Take New Jersey calligrapher Suze Weinberg, who flew across country for the seven-hour event. “My budget for the day is $1,000,” she announced. “For me stamping is an obsession.”

Or Susan Dworski, who used to be a television writer until she bought two rubber stamps--an alligator and a pig--six years ago. “They were so lovable,” she sighs. “I carved clothes and accessories for them out of erasers. Then I made bigger pigs and more alligators. They were like a second family.” Dworski called them Gawumpkins.

She subscribed to rubber stamp catalogues and began ordering more stamps through the mail. “Suddenly, I realized I was stamping everything,” she says. “I stamped pot holders and book covers, all my pillow cases and the wallpaper. I couldn’t stop. . . . One day I even stamped argyle socks on the legs of my children and sent them off to school.”

And then there are people like Betty Harris of Whittier. “I have over 11,000 stamps,” she says as she methodically culled a tray of dancing elves. “Been collecting for 10 years. I keep them in tin cans that fill an entire room of my house.”

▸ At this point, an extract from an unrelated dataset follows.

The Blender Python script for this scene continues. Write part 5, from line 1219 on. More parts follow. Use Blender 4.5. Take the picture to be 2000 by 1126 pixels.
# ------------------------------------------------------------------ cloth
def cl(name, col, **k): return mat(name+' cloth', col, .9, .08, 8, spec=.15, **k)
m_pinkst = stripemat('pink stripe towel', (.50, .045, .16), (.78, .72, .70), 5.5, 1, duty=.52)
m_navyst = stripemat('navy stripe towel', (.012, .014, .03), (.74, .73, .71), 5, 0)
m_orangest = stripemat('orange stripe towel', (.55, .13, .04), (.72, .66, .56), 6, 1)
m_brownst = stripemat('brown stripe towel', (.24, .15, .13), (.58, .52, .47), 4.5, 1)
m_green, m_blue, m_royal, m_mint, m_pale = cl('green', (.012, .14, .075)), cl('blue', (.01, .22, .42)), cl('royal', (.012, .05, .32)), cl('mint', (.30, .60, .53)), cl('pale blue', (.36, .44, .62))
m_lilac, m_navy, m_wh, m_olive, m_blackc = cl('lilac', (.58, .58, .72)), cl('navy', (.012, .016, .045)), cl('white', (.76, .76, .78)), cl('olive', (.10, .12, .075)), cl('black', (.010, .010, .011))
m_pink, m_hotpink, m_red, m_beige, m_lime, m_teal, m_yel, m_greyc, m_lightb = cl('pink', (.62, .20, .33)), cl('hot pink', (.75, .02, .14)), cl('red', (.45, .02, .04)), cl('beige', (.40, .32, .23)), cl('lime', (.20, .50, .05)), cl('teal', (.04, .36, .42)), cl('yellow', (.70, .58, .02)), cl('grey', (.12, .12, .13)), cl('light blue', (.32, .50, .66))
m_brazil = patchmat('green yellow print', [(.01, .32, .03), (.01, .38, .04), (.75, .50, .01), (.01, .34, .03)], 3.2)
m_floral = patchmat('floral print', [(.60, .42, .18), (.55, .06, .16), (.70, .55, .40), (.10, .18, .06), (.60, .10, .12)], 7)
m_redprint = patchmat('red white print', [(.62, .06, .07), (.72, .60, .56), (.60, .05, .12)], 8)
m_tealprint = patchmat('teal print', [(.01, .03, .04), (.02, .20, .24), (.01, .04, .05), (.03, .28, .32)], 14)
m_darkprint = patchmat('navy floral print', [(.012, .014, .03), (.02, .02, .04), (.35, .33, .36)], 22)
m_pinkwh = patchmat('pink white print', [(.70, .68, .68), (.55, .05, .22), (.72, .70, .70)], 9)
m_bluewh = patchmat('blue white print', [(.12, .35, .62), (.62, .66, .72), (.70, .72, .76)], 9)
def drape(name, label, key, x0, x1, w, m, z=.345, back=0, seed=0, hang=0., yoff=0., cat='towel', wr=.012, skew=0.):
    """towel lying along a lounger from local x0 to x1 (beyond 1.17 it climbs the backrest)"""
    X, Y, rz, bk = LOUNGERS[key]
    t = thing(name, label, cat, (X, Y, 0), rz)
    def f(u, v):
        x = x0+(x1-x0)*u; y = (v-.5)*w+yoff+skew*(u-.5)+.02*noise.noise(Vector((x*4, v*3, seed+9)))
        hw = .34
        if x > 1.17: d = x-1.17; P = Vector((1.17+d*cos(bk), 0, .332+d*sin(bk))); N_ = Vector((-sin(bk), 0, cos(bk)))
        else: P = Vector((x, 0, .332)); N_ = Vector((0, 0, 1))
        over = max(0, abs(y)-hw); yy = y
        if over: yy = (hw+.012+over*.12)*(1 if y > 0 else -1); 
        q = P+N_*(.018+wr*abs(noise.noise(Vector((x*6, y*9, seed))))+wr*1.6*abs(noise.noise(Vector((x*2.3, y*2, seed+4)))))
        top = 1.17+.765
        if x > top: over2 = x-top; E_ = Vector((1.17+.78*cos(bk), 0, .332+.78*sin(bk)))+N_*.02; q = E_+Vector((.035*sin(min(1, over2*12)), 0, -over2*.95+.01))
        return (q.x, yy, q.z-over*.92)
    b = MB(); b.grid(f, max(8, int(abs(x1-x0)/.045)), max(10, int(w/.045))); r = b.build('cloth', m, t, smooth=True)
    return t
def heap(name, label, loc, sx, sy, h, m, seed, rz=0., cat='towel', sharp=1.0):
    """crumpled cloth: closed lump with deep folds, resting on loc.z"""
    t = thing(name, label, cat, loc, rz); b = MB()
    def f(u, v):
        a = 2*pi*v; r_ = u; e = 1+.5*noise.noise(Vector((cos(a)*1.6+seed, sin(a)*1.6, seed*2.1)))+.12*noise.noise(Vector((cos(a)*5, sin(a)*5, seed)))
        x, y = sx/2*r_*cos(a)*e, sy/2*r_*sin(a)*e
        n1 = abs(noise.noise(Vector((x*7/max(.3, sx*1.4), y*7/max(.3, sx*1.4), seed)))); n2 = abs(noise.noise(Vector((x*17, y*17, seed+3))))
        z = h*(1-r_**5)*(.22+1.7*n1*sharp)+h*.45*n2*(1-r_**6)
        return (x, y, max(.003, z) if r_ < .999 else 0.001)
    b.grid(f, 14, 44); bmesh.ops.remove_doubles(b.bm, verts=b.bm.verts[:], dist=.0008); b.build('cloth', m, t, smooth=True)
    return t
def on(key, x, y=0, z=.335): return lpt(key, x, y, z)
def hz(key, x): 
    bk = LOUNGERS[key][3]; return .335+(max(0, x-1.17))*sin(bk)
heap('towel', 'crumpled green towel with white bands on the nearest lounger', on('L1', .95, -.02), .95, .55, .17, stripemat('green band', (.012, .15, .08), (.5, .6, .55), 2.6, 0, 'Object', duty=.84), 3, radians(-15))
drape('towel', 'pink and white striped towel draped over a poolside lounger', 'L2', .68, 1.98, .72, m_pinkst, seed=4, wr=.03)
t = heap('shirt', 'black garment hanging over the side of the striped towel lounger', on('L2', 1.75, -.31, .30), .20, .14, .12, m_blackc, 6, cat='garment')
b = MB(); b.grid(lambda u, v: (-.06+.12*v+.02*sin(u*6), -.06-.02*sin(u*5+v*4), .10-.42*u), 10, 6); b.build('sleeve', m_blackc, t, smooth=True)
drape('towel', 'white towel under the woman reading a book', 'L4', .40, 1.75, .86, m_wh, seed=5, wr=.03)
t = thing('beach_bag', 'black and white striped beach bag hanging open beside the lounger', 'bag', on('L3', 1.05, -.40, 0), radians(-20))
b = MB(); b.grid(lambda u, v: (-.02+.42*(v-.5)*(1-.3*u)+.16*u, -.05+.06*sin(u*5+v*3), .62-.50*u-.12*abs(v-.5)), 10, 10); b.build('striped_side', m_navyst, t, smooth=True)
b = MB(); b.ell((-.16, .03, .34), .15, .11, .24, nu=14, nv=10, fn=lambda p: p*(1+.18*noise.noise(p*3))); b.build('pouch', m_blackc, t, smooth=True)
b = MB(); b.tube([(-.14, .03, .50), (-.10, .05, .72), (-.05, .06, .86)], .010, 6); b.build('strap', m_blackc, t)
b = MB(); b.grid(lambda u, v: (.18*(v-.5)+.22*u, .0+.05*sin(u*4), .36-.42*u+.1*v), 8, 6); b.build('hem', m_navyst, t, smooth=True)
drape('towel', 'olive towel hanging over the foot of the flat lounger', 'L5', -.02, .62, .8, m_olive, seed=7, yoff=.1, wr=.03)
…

Followed by her husband, Richard, whose pen remains constantly poised above an open checkbook, Betty Harris is a bloodhound on the prowl. “Today, I’m after brownies,” she confides, but in practice she buys almost everything: London Bridge, a pterodactyl and Edgar Allan Poe with a raven on his shoulder. As Betty exhausts one exhibit and moves on to another, Richard moves in with the checkbook.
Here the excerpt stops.